R: Il ristorante si chiama così perché Peiu è il soprannome con cui viene chiamato mio papà, quando sono subentrato io nella gestione ho deciso di mantenere questo nome e la tradizione.

D: Possiamo dichiarare che il suo ristorante conserva e valorizza la nostra tradizione enogastronomica?
R: Sicuramente sì, tutti i piatti sono legati alla tradizione del nostro territorio anche se alcuni sono stati rivisitati in chiave innovativa.

D: Pur conservando la tradizione, dove c’è innovazione nei suoi piatti e nel suo locale?
R: La tradizione è presente nella scelta della materia prima, l’innovazione la troviamo di più nelle tecniche di cottura, di conservazione e nella presentazione del piatto finale.
Un esempio è la dadolata di fassona che può essere definita un’evoluzione della classica battuta di fassona, la carne anziché essere tritata viene tagliata in cubetti serviti con salse come quella all’aglio e prezzemolo, che ricordano la tradizione.
Anche il locale nel corso degli anni ha avuto una serie di ristrutturazioni per renderlo più accogliente e al passo con i tempi.

D: A proposito di nuove tecniche di cottura, che comunque mantengono la tradizione, ci può fare un esempio?
R: Certamente, un esempio è la cottura a bassa temperatura della carne che ha il vantaggio di renderla più tenera.

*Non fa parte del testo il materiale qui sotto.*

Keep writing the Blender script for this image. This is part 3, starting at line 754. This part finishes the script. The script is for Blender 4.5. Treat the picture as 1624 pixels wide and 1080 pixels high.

Per fare un esempio concreto parliamo di vitello tonnato, piatto della tradizione, una volta il pezzo di carne veniva bollito con il rischio di rendere la carne dura se troppo cotta, ora la cuociamo in forno a bassa temperatura garantendo il sapore della tradizione ma con la certezza di una cottura ideale.

D: Quali sono i piatti tipici del suo locale?
R: I piatti tipici del mio locale sono i classici piatti della cucina piemontese: la battuta di carne cruda, la bagna cauda, il vitello tonnato, i gnocchi al castelmagno, ravioli ripieni di fonduta, la selvaggina, i tartufi, le lumache, a seconda della stagione proponiamo piatti diversi.

D: Lei teme le nuove attività di ristorazione?
No, perchè secondo me tutto ciò che segue una moda è destinato a finire mentre la tradizione è una garanzia che rimane nel tempo.

R: Consiglia questo tipo di lavoro ai giovani?
Certamente lo consiglio perchè è un lavoro che dà grandi soddisfazioni anche se richiede molto sacrificio, tante sono le ore giornaliere di lavoro!
Ciò che mi permette di affrontare il sacrificio è la passione che fin dall’inizio mi ha spinto a seguire le orme dei miei genitori.

Dopo aver salutato lo chef quel che rimane della lunga chiacchierata è sicuramente la voglia di provare i suoi piatti!